The Beauty of Imperfection
While I was studying at the
University of Toronto in the late 1980’s there was a Professor of Philosophy
who was fond of saying, “If something is worth doing, than it is worth doing
poorly.” He wanted to unshackle his
students from the tyranny of perfection.
In his view the aphorism, “If some is worth doing, it is worth doing
well,” meant that many never tried to do it at all; they were oppressed by
either the fear of failure or the burden of the task. The quest for perfection can mutate into
perfectionism which robs a person not only of the joy and pleasure in what they
do but can even stop them from making an attempt at it.
Instead it is often better if the quest is to
discover the beauty in imperfection. The commentator Linda Johnson
said:
We are bombarded daily
with images of 'perfection' - the perfect body, the perfect relationship, the
perfect car, house, job, health, bank balance, family and so on. We are led to
believe that once we reach these ideals we will be fulfilled, so we aspire to
things outside of ourselves to make us happy.
And yet when we look
inside ourselves we are often confronted and taunted by our imperfections. Our failure to rise to even our own best
intentions can cause us to lose hope and stop trying. Beauty is a very difficult concept to
define.
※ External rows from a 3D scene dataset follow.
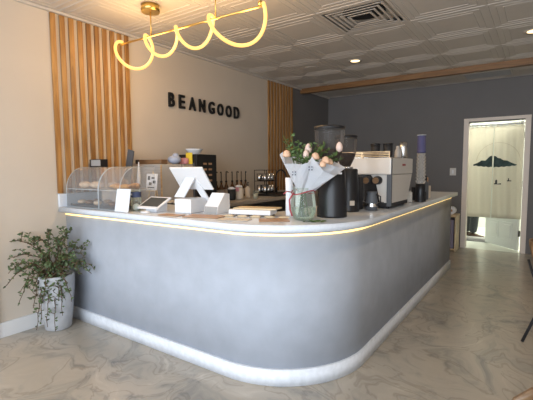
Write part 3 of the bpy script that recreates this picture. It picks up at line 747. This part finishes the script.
for (x, yy) in ((.05, y0-.076), (.120, y0-.051)): MB('walnut').lathe([(.025, 0), (.025, .004)], 20, mtx=T(x, yy, .225) @ RX(PI/2)).build('knob_cap', em)
b = MB('steel'); b.tube([(-.16, y0-.01, .26), (-.17, y0-.03, .18), (-.15, y0-.03, .09)], .005, 8); b.build('steam_wand', em)
b = MB('black')
for yy in (-.12, .08): b.lathe([(.034, .17), (.034, .215), (.03, .265)], 20, (x0+.03, yy, 0)); b.tube([(x0+.03, yy, .19), (x0-.09, yy, .18)], .012, 10)
b.build('group_head', em)
b = MB('red_mark'); yb = y0+.30
for k, (u, w_) in enumerate(((0, .012), (.017, .010), (.030, .013), (.047, .010), (.060, .012), (.076, .012))): b.box(x1+.0005, x1+.003, yb+u, yb+u+w_, .340, .356)
b.build('badge', em)
for x in (x0+.03, x1-.04):
    for yy in (y0+.05, y1-.17): MB('matte_black').lathe([(.016, 0), (.013, .013)], 14, (x, yy, 0)).build('foot', em)
# cups and bottles on the machine
TZ = Z+.4095
for (dx, dy, l_) in ((.05, -.20, 'black cup on the espresso machine top, nearer the hopper'), (.145, -.17, 'black cup on the espresso machine top, nearer the white corner')):
    o = thing('black_cup', l_, 'cup', (2.28+dx, 3.43+dy, TZ), 0, 'black cups on the espresso machine')
    MB('matte_black').lathe([(.026, 0), (.034, .02), (.038, .10), (.035, .10), (.030, .02)], 20).build('cup_body', o)
    MB('black').lathe([(.040, .101), (.042, .106), (.038, .114), (.03, .116)], 20).build('rim_lid', o)
o = tag(MB('light_grey', 'cream_foam').lathe([(.028, 0), (.030, .01), (.028, .06), (.016, .08), (.016, .105)], 18).build('syrup_jar'), 'small pale jar on the espresso machine left of the steel cup', 'jar'); o.location = (2.42, 3.55, TZ)
o = tag(MB('steel').lathe([(.034, 0), (.042, .02), (.040, .10), (.034, .145), (.031, .145), (.036, .02)], 20).build('steel_cup'), 'shiny steel cup at the right end of the espresso machine top', 'cup'); o.location = (2.43, 3.675, TZ)
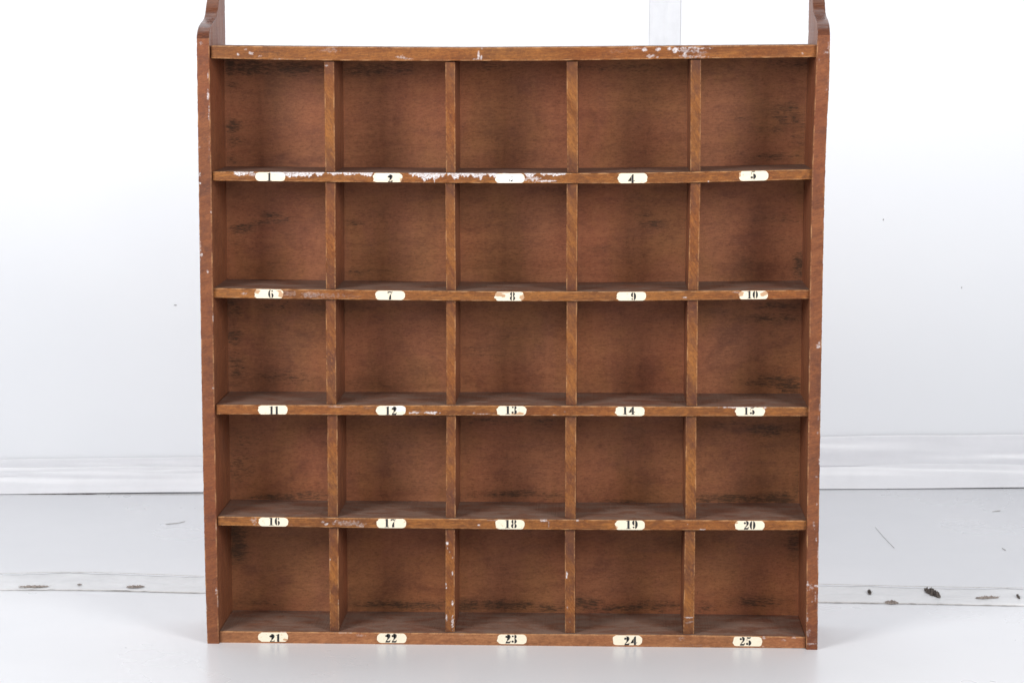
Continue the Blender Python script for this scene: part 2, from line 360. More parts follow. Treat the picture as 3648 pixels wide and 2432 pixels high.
# side panels with a curved top end; profile: (depth, photograph height on the front plane)
PROF = [(0,0),(.0015,-8),(.005,-20),(.011,-33),(.020,-44),(.033,-54),(.050,-64),(.060,-71),(.068,-81),(.0745,-95),(.080,-112),(.086,-128),(.093,-145),(.102,-172),(.110,-205),(.117,-235),(.125,-256),(.134,-266)]
def panel(outer, inner, right):
    y0, y1 = outer[-1][0], outer[0][0]          # bottom, corner under the curve
    zc = at(1825, y1).z
    blobs = [(b[0], b[1], b[2], b[3] * .9, b[4] * .88, b[5] + .4) for b in BLOBS if (b[0] > 2860) == right and (b[0] < 790 or b[0] > 2860)]
    rows = []
    n = int((y0 - y1) / 3.0)
    for i in range(n + 1):
        py = y0 + (y1 - y0) * i / n; rows.append((py, 0.0))
    pf = [(-h, d_) for d_, h in PROF]
    for q in range(1, 131): h = 266 * q / 130; rows.append((y1 - h, max(0, smooth(pf, h))))
    nf = 16; e = .0009; secs = []; wear = []; chk = []
    for (py, dep) in rows:
        pq = max(py, y1)
        a = at(smooth(inner, pq), pq); b = at(smooth(outer, pq), pq)
        if py >= y1: z = a.z if py < y0 - 1 else 0.0
        else: z = at(1825, py).z + (at(smooth(inner, y1), y1).z - at(1825, y1).z)
        s_ = 11 if right else 4
        ja = .0003 * n1(py * .03, s_) + .00025 * n1(py * .11, s_ + 2); jb = .0004 * n1(py * .035, s_ + 5) + .0003 * n1(py * .13, s_ + 6)
        xi, xo = a.x + ja, b.x + jb; sg = 1 if xo > xi else -1
        ring = [V(xi, dep + e, z)]
        for j in range(nf + 1): ring.append(V(xi + sg * e + (xo - xi - 2 * sg * e) * j / nf, dep, z))
        ring += [V(xo, dep + e, z), V(xo, dep + .004, z), V(xo, PD, z), V(xi, PD, z), V(xi, dep + .004, z)]
        secs.append(ring)
        wi = max(0, min(.8, .25 + 1.1 * n1(py * .02, s_) + .5 * n1(py * .15, s_))); wo = max(0, min(.7, .15 + 1.1 * n1(py * .02, s_ + 3) + .5 * n1(py * .17, s_)))
        if py < y1: wi *= .15; wo *= .15
        for j, p in enumerate(ring):
            wear.append(wi if j in (0, 1) else wo if j in (nf + 1, nf + 2) else 0.0)
            if j <= nf + 2 and py >= y1 - 2:
                x_, y_ = proj(p); chk.append(chalk_at(x_, y_, blobs))
            else: chk.append(0.0)
    mi = [0] * (nf + 2) + [1] * 5
    me = sweep(secs, mi, wear, chk, 0)
    # the polished curve above the corner
    zcor = secs[n][1].z
    for p in me.polygons:
        if p.material_index == 0 and p.center.z > zcor: p.material_index = 2; p.use_smooth = True
    return link('side_panel', me, [M['side'], M['inner'], M['ear']], root)
panel(PANEL_L_OUT, PANEL_L_IN, False)
panel(PANEL_R_OUT, PANEL_R_IN, True)

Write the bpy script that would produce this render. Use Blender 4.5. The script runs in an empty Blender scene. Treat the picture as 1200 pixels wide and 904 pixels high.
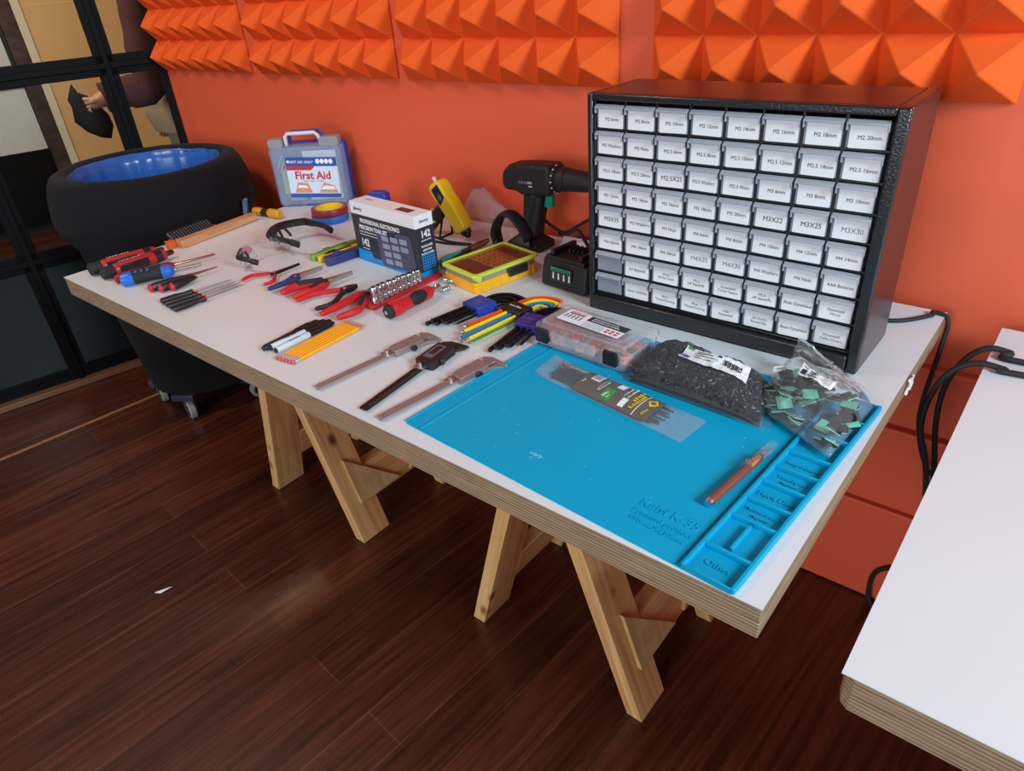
import bpy, bmesh, math, random
from mathutils import Vector, Matrix, Euler, noise
S = bpy.context.scene
COL = S.collection
random.seed(7)
T = 0.75                                     # height of the table top above the floor

# ------------------------------------------------------------------ camera
CAM = Vector((1.9641, -0.5268, 0.5897 + T))
_yaw, _pit, _rol, FPX = -0.7271, 0.5389, -0.0794, 809.99
def _axes():
    cy, sy, cp, sp = math.cos(_yaw), math.sin(_yaw), math.cos(_pit), math.sin(_pit)
    f = Vector((sy*cp, cy*cp, -sp)); r = Vector((cy, -sy, 0)); u = r.cross(f)
    c, s = math.cos(_rol), math.sin(_rol)
    return c*r + s*u, c*u - s*r, f
RIGHT, UP, FWD = _axes()
cd = bpy.data.cameras.new('camera'); cam = bpy.data.objects.new('camera', cd); COL.objects.link(cam)
cd.sensor_width = 36; cd.sensor_fit = 'HORIZONTAL'; cd.lens = FPX*36/1200; cd.clip_start = 0.02
m3 = Matrix((RIGHT, UP, -FWD)).transposed()
cam.matrix_world = Matrix.Translation(CAM) @ m3.to_4x4()
S.camera = cam

# ------------------------------------------------------------------ light and exposure
S.view_settings.view_transform = 'Standard'; S.view_settings.look = 'None'
S.view_settings.gamma = 1; S.view_settings.use_curve_mapping = False
S.view_settings.exposure = -0.08
S.cycles.use_denoising = True
S.cycles.max_bounces = 10; S.cycles.transparent_max_bounces = 24
W = bpy.data.worlds.new('world'); S.world = W; W.use_nodes = True
bg = W.node_tree.nodes['Background']; bg.inputs[0].default_value = (0.80, 0.86, 1.0, 1); bg.inputs[1].default_value = 0.19
def area(name, loc, target, sx, sy, power, color):
    l = bpy.data.lights.new(name, 'AREA'); l.shape = 'RECTANGLE'; l.size = sx; l.size_y = sy
    l.energy = power; l.color = color
    o = bpy.data.objects.new(name, l); COL.objects.link(o); o.location = loc
    o.rotation_euler = (Vector(target)-Vector(loc)).to_track_quat('-Z', 'Y').to_euler()
    return o
area('window_light', (4.3, -0.30, 2.3), (1.4, 0.25, 0.75), 0.8, 1.0, 128, (0.68, 0.90, 1.0))
area('room_light', (1.7, -3.6, 1.5), (0.9, 0.3, 0.45), 2.2, 1.4, 82, (0.93, 0.96, 1.0))
area('ceiling_lamp', (-0.2, -0.6, 2.6), (-0.2, -0.4, 0.0), 0.4, 0.4, 19, (1.0, 0.74, 0.54))
area('next_room_lamp', (-1.89, 1.10, 2.55), (-1.95, 1.1, 0.0), 0.22, 0.22, 9, (1.0, 0.70, 0.42))
area('next_room_fill', (-1.55, 0.25, 2.45), (-3.7, 1.0, 0.8), 0.5, 0.5, 30, (1.0, 0.80, 0.58))  # added fill that brightens the far wall beyond the glass, not a fixture

# ------------------------------------------------------------------ helpers
def ray(px, py):
    return FWD + RIGHT*((px-600)/FPX) - UP*((py-452)/FPX)
def pp(px, py, h=0.0):                       # point at height h over the table top
    d = ray(px, py); return CAM + d*((T+h-CAM.z)/d.z)
def pyp(px, py, y):                          # point on the plane y = const
    d = ray(px, py); return CAM + d*((y-CAM.y)/d.y)
def srgb(r, g, b):
    f = lambda c: (c/255)/12.92 if c/255 <= 0.04045 else ((c/255+0.055)/1.055)**2.4
    return (f(r), f(g), f(b), 1)

def obj_mesh(name, me, parent=None, loc=None, rot=None, bevel=0, seg=2):
    o = bpy.data.objects.new(name, me); COL.objects.link(o)
    if parent is not None: o.parent = parent
    if loc is not None: o.location = loc
    if rot is not None: o.rotation_euler = rot
    if bevel:
        b = o.modifiers.new('bevel', 'BEVEL'); b.width = bevel; b.segments = seg; b.limit_method = 'ANGLE'; b.angle_limit = math.radians(38)
    return o
def tag(o, label=None, cat=None, group=None, kind=None):
    if label: o['label'] = label
    if cat: o['category'] = cat
    if group: o['group'] = group
    if kind: o['kind'] = kind
    return o
def thing(name, label, cat, loc=(0, 0, 0), rz=0.0, group=None, rot=None):
    o = bpy.data.objects.new(name, None); COL.objects.link(o); o.empty_display_size = 0.02
    o.location = loc; o.rotation_euler = rot if rot is not None else (0, 0, rz)
    return tag(o, label, cat, group)
def lay(name, label, cat, A, B, h=0.0, group=None, z=0.0):   # a thing lying on the table from pixel A towards pixel B
    a, b = pp(A[0], A[1], h), pp(B[0], B[1], h); d = b-a
    return thing(name, label, cat, (a.x, a.y, T+z), math.atan2(d.y, d.x), group), d.length
def copy_tree(o, parent=None):
    c = o.copy(); COL.objects.link(c)
    if parent is not None: c.parent = parent
    for ch in list(o.children): copy_tree(ch, c)
    return c
def frame(p, q):                             # matrix whose z axis runs from p to q
    p, q = Vector(p), Vector(q)
    return Matrix.Translation(p) @ (q-p).to_track_quat('Z', 'Y').to_matrix().to_4x4()
def RZ(a): return Matrix.Rotation(a, 4, 'Z')
def TR(x, y, z): return Matrix.Translation((x, y, z))
XY2XZ = Matrix.Rotation(math.pi/2, 4, 'X')   # a drawing in XY stood upright, facing -Y

_tc = {}
def text_mesh(s, size, res=2, ext=0.0, bold=0.010):
    k = (s, size, ext, bold)
    if k in _tc: return _tc[k]
    c = bpy.data.curves.new('t', 'FONT'); c.body = s; c.size = size; c.align_x = 'CENTER'; c.align_y = 'CENTER'
    c.resolution_u = res; c.extrude = ext; c.space_line = 1.0; c.offset = size*bold
    o = bpy.data.objects.new('t', c); COL.objects.link(o)
    dg = bpy.context.evaluated_depsgraph_get()
    me = bpy.data.meshes.new_from_object(o.evaluated_get(dg))
    vs = [v.co.copy() for v in me.vertices]; fs = [tuple(p.vertices) for p in me.polygons]
    bpy.data.objects.remove(o); bpy.data.curves.remove(c); bpy.data.meshes.remove(me)
    _tc[k] = (vs, fs); return _tc[k]

class MB:
    def __init__(s, *mats): s.v = []; s.f = []; s.m = []; s.mats = mats; s.M = Matrix.Identity(4)
    def add(s, vs, fs, mi=0, M=None):
        M = s.M @ M if M is not None else s.M
        n = len(s.v); s.v += [M @ Vector(v) for v in vs]
        s.f += [tuple(i+n for i in f) for f in fs]; s.m += [mi]*len(fs); return s
    def box(s, c, d, mi=0, R=None):
        x, y, z = d[0]/2, d[1]/2, d[2]/2
        vs = [(-x,-y,-z),(x,-y,-z),(x,y,-z),(-x,y,-z),(-x,-y,z),(x,-y,z),(x,y,z),(-x,y,z)]
        M = Matrix.Translation(c)
        if R is not None: M = M @ (R if isinstance(R, Matrix) else Euler(R).to_matrix().to_4x4())
        return s.add(vs, [(0,3,2,1),(4,5,6,7),(0,1,5,4),(1,2,6,5),(2,3,7,6),(3,0,4,7)], mi, M)
    def span(s, a, b, mi=0): return s.box([(a[i]+b[i])/2 for i in range(3)], [abs(b[i]-a[i]) for i in range(3)], mi)
    def prism(s, pts, z0, z1, mi=0, M=None, top=None):
        n = len(pts); tp = top or pts
        vs = [(p[0], p[1], z0) for p in pts] + [(p[0], p[1], z1) for p in tp]
        fs = [tuple(range(n-1, -1, -1)), tuple(range(n, 2*n))] + [(i, (i+1) % n, n+(i+1) % n, n+i) for i in range(n)]
        return s.add(vs, fs, mi, M)
    def loft(s, rings, mi=0, M=None, cap=True, close=False):
        n = len(rings[0]); vs = [p for r in rings for p in r]; fs = []
        for k in range(len(rings) if close else len(rings)-1):
            a, b = k*n, ((k+1) % len(rings))*n
            fs += [(a+i, a+(i+1) % n, b+(i+1) % n, b+i) for i in range(n)]
        if cap and not close: fs += [tuple(range(n-1, -1, -1)), tuple(range(len(vs)-n, len(vs)))]
        return s.add(vs, fs, mi, M)
    def lathe(s, prof, mi=0, n=20, M=None, sx=1, sy=1, cap=True):     # prof: (r, z)
        return s.loft([[(r*sx*math.cos(2*math.pi*i/n), r*sy*math.sin(2*math.pi*i/n), z) for i in range(n)] for r, z in prof], mi, M, cap)
    def rod(s, p, q, prof, mi=0, n=14, sx=1, sy=1):                   # prof: (distance from p, r)
        return s.lathe([(r, d) for d, r in prof], mi, n, frame(p, q), sx, sy)
    def cyl(s, p, q, r, mi=0, n=14, r1=None):
        L = (Vector(q)-Vector(p)).length
        return s.lathe([(r, 0), (r if r1 is None else r1, L)], mi, n, frame(p, q))
    def tube(s, path, r, mi=0, n=8, flat=1.0, closed=False):
        P = [Vector(p) for p in path]; k = len(P); rings = []
        nrm = None
        for i in range(k):
            t = (P[(i+1) % k if closed else min(i+1, k-1)] - P[(i-1) % k if closed else max(i-1, 0)]).normalized()
            if nrm is None:
                nrm = Vector((0, 0, 1)) if abs(t.z) < 0.9 else Vector((1, 0, 0))
            nrm = (nrm - t*nrm.dot(t)).normalized(); b = t.cross(nrm)
            rr = r[i] if isinstance(r, (list, tuple)) else r
            rings.append([P[i] + nrm*(rr*flat*math.cos(2*math.pi*j/n)) + b*(rr*math.sin(2*math.pi*j/n)) for j in range(n)])
        return s.loft(rings, mi, None, not closed, closed)
    def sph(s, c, r, mi=0, n=14, m=8, M=None):
        rx, ry, rz = r if isinstance(r, (list, tuple)) else (r, r, r)
        rings = []
        for k in range(m+1):
            a = math.pi*(k+0.02)/(m+0.04) - math.pi/2
            rings.append([(c[0]+rx*math.cos(a)*math.cos(2*math.pi*i/n), c[1]+ry*math.cos(a)*math.sin(2*math.pi*i/n), c[2]+rz*math.sin(a)) for i in range(n)])
        return s.loft(rings, mi, M)
    def grid(s, fn, nu, nv, mi=0, M=None):
        vs = [fn(i/nu, j/nv) for i in range(nu+1) for j in range(nv+1)]
        fs = [(i*(nv+1)+j, (i+1)*(nv+1)+j, (i+1)*(nv+1)+j+1, i*(nv+1)+j+1) for i in range(nu) for j in range(nv)]
        return s.add(vs, fs, mi, M)
    def quad(s, w, h, mi=0, M=None):
        return s.add([(-w/2,-h/2,0),(w/2,-h/2,0),(w/2,h/2,0),(-w/2,h/2,0)], [(0,1,2,3)], mi, M)
    def text(s, t, size, M, mi=0, ext=0.0, sx=1.0, bold=0.010):
        vs, fs = text_mesh(t, size, 2, ext, bold)
        return s.add([(v[0]*sx, v[1], v[2]) for v in vs], fs, mi, M)
    def glyphs(s, w, h, n, M, mi=0, seed=1):     # lettering too small to read: a row of little strokes
        r = random.Random(seed)
        for i in range(n):
            x = -w/2+w*(i+0.5)/n; hh = h*r.uniform(0.55, 1.0); ww = w/n*r.uniform(0.45, 0.75)
            s.add([(x-ww/2, -h/2, 0), (x+ww/2, -h/2, 0), (x+ww/2, -h/2+hh, 0), (x-ww/2, -h/2+hh, 0)], [(0, 1, 2, 3)], mi, M)
        return s
    def mesh(s, name, smooth=35):
        me = bpy.data.meshes.new(name); me.from_pydata(s.v, [], s.f)
        for m in s.mats: me.materials.append(m)
        me.polygons.foreach_set('material_index', s.m)
        bm = bmesh.new(); bm.from_mesh(me); bmesh.ops.recalc_face_normals(bm, faces=bm.faces); bm.to_mesh(me); bm.free()
        if smooth:
            me.polygons.foreach_set('use_smooth', [True]*len(me.polygons)); me.set_sharp_from_angle(angle=math.radians(smooth))
        me.update(); return me
    def obj(s, name, parent=None, loc=None, rot=None, bevel=0, smooth=35, seg=2):
        return obj_mesh(name, s.mesh(name, smooth), parent, loc, rot, bevel, seg)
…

In the same sentence I can say
that my grand-daughter, my daughter and my wife are beautiful and yet I know
that the beauty I find in each of them is experienced differently.
I mentioned recently that
some years ago I was on a five day retreat at the Anglican retreat house in Cheltenham
(which no longer exists). Through the
window of the dining room I could see an enormous oak tree in the
courtyard. The tree was gnarled and
scared from a hundred years of pruning.
I remarked to one of the other people on retreat what a beautiful tree
it was; that the scars seemed to be a thing of beauty showing the long and
fruitful life this tree had lived. The
other retreatant looked at the tree and said, “Um, pretty old thing, maybe they
should cut it down.” The response
surprised me but it reinforced in me the notion that “beauty is in the eye of
the beholder.”
The Song of Songs is a book that introduces the reader to an intimate
relationship between two people. It speaks
of the physical beauty of both the Bride and the Bridegroom. Chapter 4:1 states:
How beautiful you are, my
dearest, how beautiful!
Your eyes are like doves
behind your veil,
your hair like a flock of goats streaming down Mount Gilead.
Your teeth like a flock of
ewes newly shorn,
freshly come up from
dipping; all of them have twins and
none has lost a lamb.
Now these are not the images that we might choose to
speak of a woman’s beauty, but in the nomadic culture of ancient Israel, doves,
flocks of goats, ewes and lambs were the most valuable things they had and so
they are pressed into service to describe this woman’s beauty. For all we know
she may have been a very average person, but through the eyes of her beloved
she is transformed into the essence of beauty.
Beauty is not an absolute, nor is there such a thing
as perfection. The love of beauty
teaches us that beauty is something we appreciate with the heart, rather than
the eye and the heart is always accepting of life’s imperfections.